‘I’ll stop your bloodline’: Anti-Semitism reports grow across Sydney schools
Caitlin Fitzsimmons
Sydney Morning Herald
September 11, 2022
A Jewish student at a Sydney high school was told by another student that he would go back in time and become Hitler to “hunt down his family and stop the bloodline”.
This is just one of the allegations that has come to light since The Sun-Herald revealed last week that anti-Semitism was rising in eastern suburbs schools.
The mother of the boy, a student at Rose Bay Secondary College in the eastern suburbs, said she has since met with the principal about the matter.
Separately, a mother at a Sydney private school phoned the NSW Jewish Board of Deputies to report that her son witnessed a Jewish boy being stuffed into a locker and sprayed with deodorant to simulate a Nazi gas chamber, while other students laughed and filmed the incident. She did not name the school, but said it occurred earlier this year and she believed the school was aware of it.
The Herald last week revealed that exclusive boys’ private school Cranbrook was dealing with several instances of anti-Semitic bullying, including a video of a boy performing a Nazi salute in full uniform while at school.
Some families have approached The Herald directly and disclosed the identities of the schools in question, believing this is the only way to achieve cultural change. Others have been shared by the Board of Deputies, which represents the Jewish community, with the names of schools redacted.
Two selective schools, James Ruse Agricultural High and North Sydney Boys High, are also investigating whether their students were involved in an online private chat room run by senior-school boys at Knox Grammar where students shared misogynist, racist and violent content.
Cranbrook headmaster Nicholas Sampson emailed parents on Friday to respond to media coverage about the Nazi salute and the school’s response, to claim the articles contained “several material inaccuracies, are misleading and were written without considering the welfare of the students concerned”. The Herald stands by its reporting.
A former Cranbrook parent told this masthead on Friday she was aware of anti-Semitic bullying at the school, including the regular appearance of Nazi symbols, dating back as far as 2017.
Sampson said anti-Semitic behaviour was “abhorrent” and the school was taking active steps to address it. This includes school assemblies and an excursion to the Sydney Jewish Museum for year 9 students.
The Herald can now reveal Rose Bay Secondary College was the unnamed public school in last week’s story, where bullies were using messaging app Discord to send messages such as “dumb ass Jew n—-r” and “I hope your family gets gassed”.
A spokesperson for the Department of Education said when Rose Bay Secondary College was made aware of anti-Semitic incidents at the school, it took immediate steps to stop it and provided counselling for students impacted by the behaviour.
At a recent assembly, students heard from a teacher whose parents were Holocaust survivors and from a student who won a public speaking competition with a story about his grandfather who acted to save others during the Holocaust.

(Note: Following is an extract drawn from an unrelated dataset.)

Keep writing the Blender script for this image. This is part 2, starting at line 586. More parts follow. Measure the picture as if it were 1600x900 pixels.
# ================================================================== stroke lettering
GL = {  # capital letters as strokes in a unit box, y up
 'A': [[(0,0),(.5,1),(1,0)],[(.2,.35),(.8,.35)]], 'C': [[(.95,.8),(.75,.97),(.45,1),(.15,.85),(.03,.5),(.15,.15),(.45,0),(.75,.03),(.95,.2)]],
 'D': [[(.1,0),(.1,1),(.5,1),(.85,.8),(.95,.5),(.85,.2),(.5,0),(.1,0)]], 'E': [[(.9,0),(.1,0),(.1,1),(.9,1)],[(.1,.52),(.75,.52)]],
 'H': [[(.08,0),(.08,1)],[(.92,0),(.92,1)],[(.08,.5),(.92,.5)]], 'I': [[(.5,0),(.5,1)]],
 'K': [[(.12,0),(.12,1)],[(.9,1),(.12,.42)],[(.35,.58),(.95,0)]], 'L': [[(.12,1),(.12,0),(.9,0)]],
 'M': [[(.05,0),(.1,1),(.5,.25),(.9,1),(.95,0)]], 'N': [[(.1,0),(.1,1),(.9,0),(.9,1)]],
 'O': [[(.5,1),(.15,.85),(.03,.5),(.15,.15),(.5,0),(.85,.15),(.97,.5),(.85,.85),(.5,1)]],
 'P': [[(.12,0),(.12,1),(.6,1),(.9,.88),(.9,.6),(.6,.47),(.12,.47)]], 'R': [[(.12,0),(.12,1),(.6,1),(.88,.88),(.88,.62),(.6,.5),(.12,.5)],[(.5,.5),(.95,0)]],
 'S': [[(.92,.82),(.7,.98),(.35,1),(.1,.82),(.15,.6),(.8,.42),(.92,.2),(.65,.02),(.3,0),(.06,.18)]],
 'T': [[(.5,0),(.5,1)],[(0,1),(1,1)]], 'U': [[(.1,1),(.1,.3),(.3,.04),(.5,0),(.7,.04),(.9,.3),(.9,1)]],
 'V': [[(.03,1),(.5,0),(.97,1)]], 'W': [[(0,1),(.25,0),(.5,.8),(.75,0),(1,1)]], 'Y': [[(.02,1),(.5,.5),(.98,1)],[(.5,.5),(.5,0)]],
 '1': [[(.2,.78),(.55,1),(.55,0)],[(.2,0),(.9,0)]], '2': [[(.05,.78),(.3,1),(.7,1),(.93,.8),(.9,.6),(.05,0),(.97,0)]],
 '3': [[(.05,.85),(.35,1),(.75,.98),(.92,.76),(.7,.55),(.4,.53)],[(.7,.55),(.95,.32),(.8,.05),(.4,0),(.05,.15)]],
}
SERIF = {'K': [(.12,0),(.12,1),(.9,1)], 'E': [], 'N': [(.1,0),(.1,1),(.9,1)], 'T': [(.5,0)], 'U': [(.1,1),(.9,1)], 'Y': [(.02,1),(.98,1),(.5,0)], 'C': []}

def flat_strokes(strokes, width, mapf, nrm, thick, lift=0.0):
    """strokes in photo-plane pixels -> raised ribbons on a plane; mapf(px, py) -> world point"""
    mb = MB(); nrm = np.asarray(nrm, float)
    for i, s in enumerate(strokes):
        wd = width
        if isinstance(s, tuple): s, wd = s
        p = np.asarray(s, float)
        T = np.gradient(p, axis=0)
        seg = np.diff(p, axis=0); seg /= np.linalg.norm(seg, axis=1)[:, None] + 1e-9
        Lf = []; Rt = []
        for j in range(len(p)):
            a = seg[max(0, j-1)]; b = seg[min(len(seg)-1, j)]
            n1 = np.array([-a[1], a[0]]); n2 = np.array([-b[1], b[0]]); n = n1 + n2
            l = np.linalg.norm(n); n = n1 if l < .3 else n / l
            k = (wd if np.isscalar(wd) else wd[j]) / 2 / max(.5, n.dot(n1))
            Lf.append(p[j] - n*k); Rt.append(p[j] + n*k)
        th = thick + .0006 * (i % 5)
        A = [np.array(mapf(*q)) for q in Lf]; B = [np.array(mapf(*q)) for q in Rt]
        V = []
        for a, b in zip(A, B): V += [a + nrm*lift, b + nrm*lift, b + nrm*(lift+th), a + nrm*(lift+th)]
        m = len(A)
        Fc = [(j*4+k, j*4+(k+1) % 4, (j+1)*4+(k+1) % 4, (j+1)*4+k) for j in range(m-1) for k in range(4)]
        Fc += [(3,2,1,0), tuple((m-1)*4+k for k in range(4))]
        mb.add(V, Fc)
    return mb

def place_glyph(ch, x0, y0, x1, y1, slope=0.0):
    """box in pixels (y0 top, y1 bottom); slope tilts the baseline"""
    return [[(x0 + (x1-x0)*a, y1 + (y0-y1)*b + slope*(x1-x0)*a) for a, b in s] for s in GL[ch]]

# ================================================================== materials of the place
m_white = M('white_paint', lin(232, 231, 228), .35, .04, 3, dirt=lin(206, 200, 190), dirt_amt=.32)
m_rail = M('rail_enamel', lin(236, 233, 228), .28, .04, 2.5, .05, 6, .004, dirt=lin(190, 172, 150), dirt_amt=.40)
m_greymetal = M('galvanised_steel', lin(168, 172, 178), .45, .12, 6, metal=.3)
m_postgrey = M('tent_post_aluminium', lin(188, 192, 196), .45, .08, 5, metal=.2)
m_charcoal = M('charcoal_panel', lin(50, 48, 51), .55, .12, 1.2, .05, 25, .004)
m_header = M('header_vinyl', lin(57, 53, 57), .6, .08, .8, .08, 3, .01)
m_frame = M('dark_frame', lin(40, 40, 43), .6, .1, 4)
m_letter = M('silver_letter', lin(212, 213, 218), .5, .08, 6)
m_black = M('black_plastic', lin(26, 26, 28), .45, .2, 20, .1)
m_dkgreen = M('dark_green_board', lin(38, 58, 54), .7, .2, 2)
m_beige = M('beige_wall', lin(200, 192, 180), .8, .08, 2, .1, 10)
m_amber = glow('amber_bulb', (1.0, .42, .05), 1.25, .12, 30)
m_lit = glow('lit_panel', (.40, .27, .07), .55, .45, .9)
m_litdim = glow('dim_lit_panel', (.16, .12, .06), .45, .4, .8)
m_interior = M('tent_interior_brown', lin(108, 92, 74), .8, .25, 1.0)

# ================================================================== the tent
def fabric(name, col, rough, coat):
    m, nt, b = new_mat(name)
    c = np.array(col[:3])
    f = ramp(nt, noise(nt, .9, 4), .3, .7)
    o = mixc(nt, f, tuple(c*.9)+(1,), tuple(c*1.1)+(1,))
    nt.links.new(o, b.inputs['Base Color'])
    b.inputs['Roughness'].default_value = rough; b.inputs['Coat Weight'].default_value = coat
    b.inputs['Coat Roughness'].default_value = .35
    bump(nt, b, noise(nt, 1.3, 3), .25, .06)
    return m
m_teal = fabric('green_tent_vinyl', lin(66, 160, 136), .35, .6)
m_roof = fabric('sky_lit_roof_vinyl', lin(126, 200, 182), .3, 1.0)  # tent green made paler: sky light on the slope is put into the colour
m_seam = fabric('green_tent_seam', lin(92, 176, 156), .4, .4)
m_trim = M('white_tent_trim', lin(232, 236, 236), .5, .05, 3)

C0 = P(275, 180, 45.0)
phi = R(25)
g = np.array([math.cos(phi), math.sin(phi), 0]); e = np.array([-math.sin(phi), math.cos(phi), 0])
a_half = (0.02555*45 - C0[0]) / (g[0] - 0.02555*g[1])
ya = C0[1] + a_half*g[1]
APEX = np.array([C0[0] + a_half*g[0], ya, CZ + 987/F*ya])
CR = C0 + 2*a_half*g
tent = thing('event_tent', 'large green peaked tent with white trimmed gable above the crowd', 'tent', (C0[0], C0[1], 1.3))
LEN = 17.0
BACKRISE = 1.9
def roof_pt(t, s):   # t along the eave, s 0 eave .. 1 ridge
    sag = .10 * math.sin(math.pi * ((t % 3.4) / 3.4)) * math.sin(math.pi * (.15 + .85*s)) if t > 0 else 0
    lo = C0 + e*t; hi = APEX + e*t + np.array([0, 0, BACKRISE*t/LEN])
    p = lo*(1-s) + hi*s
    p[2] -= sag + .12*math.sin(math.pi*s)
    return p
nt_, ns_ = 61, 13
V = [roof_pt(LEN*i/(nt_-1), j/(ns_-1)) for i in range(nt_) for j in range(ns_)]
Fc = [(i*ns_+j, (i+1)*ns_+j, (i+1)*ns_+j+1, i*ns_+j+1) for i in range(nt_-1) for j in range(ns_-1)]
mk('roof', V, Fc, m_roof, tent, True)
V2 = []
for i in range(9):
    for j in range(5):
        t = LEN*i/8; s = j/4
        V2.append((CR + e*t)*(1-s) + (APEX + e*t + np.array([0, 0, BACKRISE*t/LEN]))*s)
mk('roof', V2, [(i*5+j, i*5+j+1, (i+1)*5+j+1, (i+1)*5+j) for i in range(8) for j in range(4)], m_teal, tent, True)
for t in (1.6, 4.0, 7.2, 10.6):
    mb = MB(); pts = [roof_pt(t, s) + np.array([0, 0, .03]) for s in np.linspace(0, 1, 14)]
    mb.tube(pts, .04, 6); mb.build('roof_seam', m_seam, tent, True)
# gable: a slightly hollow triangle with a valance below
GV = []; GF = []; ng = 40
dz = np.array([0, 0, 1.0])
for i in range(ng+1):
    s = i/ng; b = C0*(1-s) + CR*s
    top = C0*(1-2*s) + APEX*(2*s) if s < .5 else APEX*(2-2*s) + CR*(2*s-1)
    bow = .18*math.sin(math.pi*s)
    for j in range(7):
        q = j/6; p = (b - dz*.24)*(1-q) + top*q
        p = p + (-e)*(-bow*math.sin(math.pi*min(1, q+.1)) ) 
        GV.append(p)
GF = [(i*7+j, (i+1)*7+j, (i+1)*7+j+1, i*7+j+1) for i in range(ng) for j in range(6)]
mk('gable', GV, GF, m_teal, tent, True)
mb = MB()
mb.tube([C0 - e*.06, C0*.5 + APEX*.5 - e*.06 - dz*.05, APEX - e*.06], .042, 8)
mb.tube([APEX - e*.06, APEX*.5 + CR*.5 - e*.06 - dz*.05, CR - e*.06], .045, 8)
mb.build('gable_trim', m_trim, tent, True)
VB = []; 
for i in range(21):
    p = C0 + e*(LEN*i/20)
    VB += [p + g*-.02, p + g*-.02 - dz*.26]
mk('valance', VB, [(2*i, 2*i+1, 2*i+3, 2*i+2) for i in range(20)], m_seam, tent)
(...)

The Department of Education has a number of programs for anti-racism education and cultural inclusion, while students at all NSW schools learn about the Nazi Holocaust through both mandatory and elective history.
The Board of Deputies has launched an online reporting portal to make it easier to report anti-Semitic bullying and choose whether to provide details or be anonymous.
While Sydney’s eastern suburbs has the highest Jewish population in NSW, Board of Deputies chief executive Darren Bark said reports had flooded in from all over the state. In one case, at an independent school in the northern rivers, a year 7 boy pretended to shoot his peers with his fingers in the shape of a gun and said, “shoot the Jew”.
Bark said the schools themselves should have similar online tools to collect reports of any anti-social behaviour or harassment, not just anti-Semitism.
“No matter what the school, public or private, it should be easier to stand up, say something and report the bullying than it is to commit the act,” Bark said. “This is not currently the case.”
Bark said families were reluctant to report behaviour for fear of reprisals from bullies or being labelled as troublemakers by school leadership.
The Department of Education has an online feedback form at the bottom of department and school web pages, with the option of remaining anonymous.
A recent academic study found widespread religious bullying affecting Christian, Muslim, Hindu and Jewish students in Australian schools.
Lawyer Mariam Veiszadeh said reports through the Islamophobia Register regularly included incidents in schools. For all age groups, Veiszadeh said the perpetrators were mainly male, while the targets were mainly Muslim girls and women, who were often more visible because of their dress.
She said anonymous reporting options were important, but people running a register need to be aware of the risk of fake reports.
LGBTQI advocacy groups say homophobic and transphobic bullying also remains a serious problem in schools and is not helped by the fact private schools are exempt from anti-discrimination laws.